# [STATED EXERCISE]
Write out again, unaltered, the lines from the start through the line containing "COL = SC.collection".

# [COLLECTED DATA]
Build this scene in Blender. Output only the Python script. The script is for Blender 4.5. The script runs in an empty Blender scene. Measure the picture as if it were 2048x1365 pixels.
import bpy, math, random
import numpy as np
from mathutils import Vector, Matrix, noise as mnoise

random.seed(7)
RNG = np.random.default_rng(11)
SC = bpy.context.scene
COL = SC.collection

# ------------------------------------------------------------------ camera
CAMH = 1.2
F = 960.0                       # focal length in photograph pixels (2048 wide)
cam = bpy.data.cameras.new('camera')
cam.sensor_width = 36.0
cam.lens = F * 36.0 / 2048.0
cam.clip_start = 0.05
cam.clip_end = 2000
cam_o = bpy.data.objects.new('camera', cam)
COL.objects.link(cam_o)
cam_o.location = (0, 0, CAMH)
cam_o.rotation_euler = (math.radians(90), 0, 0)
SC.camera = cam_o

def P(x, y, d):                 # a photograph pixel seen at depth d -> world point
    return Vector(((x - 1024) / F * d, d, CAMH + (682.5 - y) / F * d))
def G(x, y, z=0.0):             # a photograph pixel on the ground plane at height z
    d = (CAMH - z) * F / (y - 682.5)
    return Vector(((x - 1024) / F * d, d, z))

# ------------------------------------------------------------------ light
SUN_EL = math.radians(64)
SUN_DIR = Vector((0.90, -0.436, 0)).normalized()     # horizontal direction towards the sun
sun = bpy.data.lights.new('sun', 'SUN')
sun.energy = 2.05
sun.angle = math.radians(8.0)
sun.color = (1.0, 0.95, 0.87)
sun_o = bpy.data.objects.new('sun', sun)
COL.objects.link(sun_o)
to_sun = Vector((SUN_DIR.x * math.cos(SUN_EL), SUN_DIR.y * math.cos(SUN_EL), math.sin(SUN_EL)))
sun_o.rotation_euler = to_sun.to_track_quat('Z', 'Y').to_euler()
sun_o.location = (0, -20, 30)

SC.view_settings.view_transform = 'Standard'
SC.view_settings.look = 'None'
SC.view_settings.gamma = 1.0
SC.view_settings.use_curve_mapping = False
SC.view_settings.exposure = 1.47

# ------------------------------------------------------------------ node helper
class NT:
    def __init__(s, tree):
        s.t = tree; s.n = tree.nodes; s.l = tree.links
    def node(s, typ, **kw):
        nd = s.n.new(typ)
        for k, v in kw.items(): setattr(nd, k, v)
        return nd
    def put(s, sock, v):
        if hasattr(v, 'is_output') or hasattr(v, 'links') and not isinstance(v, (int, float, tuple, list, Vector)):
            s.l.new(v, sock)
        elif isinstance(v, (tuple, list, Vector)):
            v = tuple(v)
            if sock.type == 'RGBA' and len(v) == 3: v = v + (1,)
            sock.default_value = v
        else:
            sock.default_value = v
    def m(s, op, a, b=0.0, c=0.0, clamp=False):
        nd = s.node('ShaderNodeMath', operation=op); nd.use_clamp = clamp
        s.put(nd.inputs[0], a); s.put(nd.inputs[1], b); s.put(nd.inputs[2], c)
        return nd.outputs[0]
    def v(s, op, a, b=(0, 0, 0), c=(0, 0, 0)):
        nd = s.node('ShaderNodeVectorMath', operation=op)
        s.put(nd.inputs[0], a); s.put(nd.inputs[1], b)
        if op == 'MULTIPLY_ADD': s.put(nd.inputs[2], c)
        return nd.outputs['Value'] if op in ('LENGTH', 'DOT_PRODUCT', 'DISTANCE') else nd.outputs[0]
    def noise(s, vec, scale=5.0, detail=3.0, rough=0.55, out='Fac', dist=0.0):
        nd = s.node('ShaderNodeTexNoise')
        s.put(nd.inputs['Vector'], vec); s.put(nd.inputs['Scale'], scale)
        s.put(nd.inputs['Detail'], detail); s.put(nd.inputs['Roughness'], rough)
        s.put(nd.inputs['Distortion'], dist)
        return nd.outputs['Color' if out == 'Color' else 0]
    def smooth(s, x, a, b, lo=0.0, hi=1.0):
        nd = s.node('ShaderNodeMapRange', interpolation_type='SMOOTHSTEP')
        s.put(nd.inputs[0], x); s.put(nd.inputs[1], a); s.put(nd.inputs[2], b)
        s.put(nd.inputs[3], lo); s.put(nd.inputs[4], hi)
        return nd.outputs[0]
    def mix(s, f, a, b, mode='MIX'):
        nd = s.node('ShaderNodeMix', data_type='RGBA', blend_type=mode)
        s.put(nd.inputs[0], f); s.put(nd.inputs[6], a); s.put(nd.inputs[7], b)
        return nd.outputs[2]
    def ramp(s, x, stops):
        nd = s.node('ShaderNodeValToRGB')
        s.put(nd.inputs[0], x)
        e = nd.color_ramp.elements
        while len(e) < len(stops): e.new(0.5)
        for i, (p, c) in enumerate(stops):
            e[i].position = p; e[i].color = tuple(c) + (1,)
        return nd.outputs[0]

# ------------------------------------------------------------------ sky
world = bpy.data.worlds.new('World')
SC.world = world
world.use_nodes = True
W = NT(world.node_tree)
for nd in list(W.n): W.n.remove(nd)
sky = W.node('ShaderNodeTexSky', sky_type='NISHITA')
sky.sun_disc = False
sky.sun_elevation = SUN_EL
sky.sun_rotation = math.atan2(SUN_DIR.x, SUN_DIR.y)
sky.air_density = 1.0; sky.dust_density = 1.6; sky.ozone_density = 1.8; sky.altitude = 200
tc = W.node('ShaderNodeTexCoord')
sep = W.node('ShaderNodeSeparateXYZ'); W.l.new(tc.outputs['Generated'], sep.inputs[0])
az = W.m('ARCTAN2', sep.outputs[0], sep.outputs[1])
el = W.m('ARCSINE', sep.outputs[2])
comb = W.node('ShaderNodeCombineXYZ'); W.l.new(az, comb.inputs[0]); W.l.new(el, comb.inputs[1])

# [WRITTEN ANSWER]
Build this scene in Blender. Output only the Python script. The script is for Blender 4.5. The script runs in an empty Blender scene. Measure the picture as if it were 2048x1365 pixels.
import bpy, math, random
import numpy as np
from mathutils import Vector, Matrix, noise as mnoise

random.seed(7)
RNG = np.random.default_rng(11)
SC = bpy.context.scene
COL = SC.collection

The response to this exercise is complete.